> _Set problem_
Please give the listing again in its entirety, exactly as written.
##### Dataset content #####
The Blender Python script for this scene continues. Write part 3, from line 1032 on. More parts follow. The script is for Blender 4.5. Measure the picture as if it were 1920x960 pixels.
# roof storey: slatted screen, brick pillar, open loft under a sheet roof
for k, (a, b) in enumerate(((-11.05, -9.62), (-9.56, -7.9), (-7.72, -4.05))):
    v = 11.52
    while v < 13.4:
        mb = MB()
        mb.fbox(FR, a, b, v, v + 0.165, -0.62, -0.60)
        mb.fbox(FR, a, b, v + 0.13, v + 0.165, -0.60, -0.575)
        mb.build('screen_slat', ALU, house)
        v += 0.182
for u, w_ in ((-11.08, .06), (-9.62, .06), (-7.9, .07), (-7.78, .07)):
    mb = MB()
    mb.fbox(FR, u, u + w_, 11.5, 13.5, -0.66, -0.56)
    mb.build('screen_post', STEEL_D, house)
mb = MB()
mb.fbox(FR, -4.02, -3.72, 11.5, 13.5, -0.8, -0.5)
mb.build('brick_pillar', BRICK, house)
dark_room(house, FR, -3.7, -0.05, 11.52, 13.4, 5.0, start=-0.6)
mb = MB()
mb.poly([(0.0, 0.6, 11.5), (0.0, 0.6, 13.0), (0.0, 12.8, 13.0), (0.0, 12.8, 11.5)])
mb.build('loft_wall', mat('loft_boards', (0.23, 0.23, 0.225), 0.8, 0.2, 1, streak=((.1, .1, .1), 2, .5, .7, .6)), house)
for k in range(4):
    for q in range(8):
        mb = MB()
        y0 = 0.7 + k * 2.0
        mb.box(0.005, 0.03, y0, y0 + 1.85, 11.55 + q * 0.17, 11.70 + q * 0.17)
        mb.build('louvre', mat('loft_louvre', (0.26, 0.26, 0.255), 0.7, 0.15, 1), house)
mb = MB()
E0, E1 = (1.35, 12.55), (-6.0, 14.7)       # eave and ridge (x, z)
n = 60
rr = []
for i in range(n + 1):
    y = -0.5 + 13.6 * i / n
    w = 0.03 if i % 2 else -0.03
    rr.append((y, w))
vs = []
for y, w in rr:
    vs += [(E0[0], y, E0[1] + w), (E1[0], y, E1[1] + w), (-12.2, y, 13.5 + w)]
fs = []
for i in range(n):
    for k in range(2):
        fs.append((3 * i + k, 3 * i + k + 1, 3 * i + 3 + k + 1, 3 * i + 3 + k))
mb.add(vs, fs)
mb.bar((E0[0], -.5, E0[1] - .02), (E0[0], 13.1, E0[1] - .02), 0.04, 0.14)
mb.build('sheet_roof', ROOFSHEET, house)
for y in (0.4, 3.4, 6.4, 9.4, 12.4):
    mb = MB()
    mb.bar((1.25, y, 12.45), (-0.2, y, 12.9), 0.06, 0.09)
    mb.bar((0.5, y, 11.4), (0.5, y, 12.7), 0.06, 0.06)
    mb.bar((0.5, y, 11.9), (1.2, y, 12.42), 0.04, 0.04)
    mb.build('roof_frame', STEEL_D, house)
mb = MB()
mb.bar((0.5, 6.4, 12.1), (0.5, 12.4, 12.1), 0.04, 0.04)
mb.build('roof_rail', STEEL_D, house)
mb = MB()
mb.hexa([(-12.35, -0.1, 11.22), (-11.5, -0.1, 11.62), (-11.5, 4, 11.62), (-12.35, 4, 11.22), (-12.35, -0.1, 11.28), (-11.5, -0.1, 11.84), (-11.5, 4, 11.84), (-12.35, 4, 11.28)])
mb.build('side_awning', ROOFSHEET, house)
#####
> _Final answer_
The Blender Python script for this scene continues. Write part 3, from line 1032 on. More parts follow. The script is for Blender 4.5. Measure the picture as if it were 1920x960 pixels.
# roof storey: slatted screen, brick pillar, open loft under a sheet roof
for k, (a, b) in enumerate(((-11.05, -9.62), (-9.56, -7.9), (-7.72, -4.05))):
    v = 11.52
    while v < 13.4:
        mb = MB()
        mb.fbox(FR, a, b, v, v + 0.165, -0.62, -0.60)
        mb.fbox(FR, a, b, v + 0.13, v + 0.165, -0.60, -0.575)
        mb.build('screen_slat', ALU, house)
        v += 0.182
for u, w_ in ((-11.08, .06), (-9.62, .06), (-7.9, .07), (-7.78, .07)):
    mb = MB()
    mb.fbox(FR, u, u + w_, 11.5, 13.5, -0.66, -0.56)
    mb.build('screen_post', STEEL_D, house)
mb = MB()
mb.fbox(FR, -4.02, -3.72, 11.5, 13.5, -0.8, -0.5)
mb.build('brick_pillar', BRICK, house)
dark_room(house, FR, -3.7, -0.05, 11.52, 13.4, 5.0, start=-0.6)
mb = MB()
mb.poly([(0.0, 0.6, 11.5), (0.0, 0.6, 13.0), (0.0, 12.8, 13.0), (0.0, 12.8, 11.5)])
mb.build('loft_wall', mat('loft_boards', (0.23, 0.23, 0.225), 0.8, 0.2, 1, streak=((.1, .1, .1), 2, .5, .7, .6)), house)
for k in range(4):
    for q in range(8):
        mb = MB()
        y0 = 0.7 + k * 2.0
        mb.box(0.005, 0.03, y0, y0 + 1.85, 11.55 + q * 0.17, 11.70 + q * 0.17)
        mb.build('louvre', mat('loft_louvre', (0.26, 0.26, 0.255), 0.7, 0.15, 1), house)
mb = MB()
E0, E1 = (1.35, 12.55), (-6.0, 14.7)       # eave and ridge (x, z)
n = 60
rr = []
for i in range(n + 1):
    y = -0.5 + 13.6 * i / n
    w = 0.03 if i % 2 else -0.03
    rr.append((y, w))
vs = []
for y, w in rr:
    vs += [(E0[0], y, E0[1] + w), (E1[0], y, E1[1] + w), (-12.2, y, 13.5 + w)]
fs = []
for i in range(n):
    for k in range(2):
        fs.append((3 * i + k, 3 * i + k + 1, 3 * i + 3 + k + 1, 3 * i + 3 + k))
mb.add(vs, fs)
mb.bar((E0[0], -.5, E0[1] - .02), (E0[0], 13.1, E0[1] - .02), 0.04, 0.14)
mb.build('sheet_roof', ROOFSHEET, house)
for y in (0.4, 3.4, 6.4, 9.4, 12.4):
    mb = MB()
    mb.bar((1.25, y, 12.45), (-0.2, y, 12.9), 0.06, 0.09)
    mb.bar((0.5, y, 11.4), (0.5, y, 12.7), 0.06, 0.06)
    mb.bar((0.5, y, 11.9), (1.2, y, 12.42), 0.04, 0.04)
    mb.build('roof_frame', STEEL_D, house)
mb = MB()
mb.bar((0.5, 6.4, 12.1), (0.5, 12.4, 12.1), 0.04, 0.04)
mb.build('roof_rail', STEEL_D, house)
mb = MB()
mb.hexa([(-12.35, -0.1, 11.22), (-11.5, -0.1, 11.62), (-11.5, 4, 11.62), (-12.35, 4, 11.22), (-12.35, -0.1, 11.28), (-11.5, -0.1, 11.84), (-11.5, 4, 11.84), (-12.35, 4, 11.28)])
mb.build('side_awning', ROOFSHEET, house)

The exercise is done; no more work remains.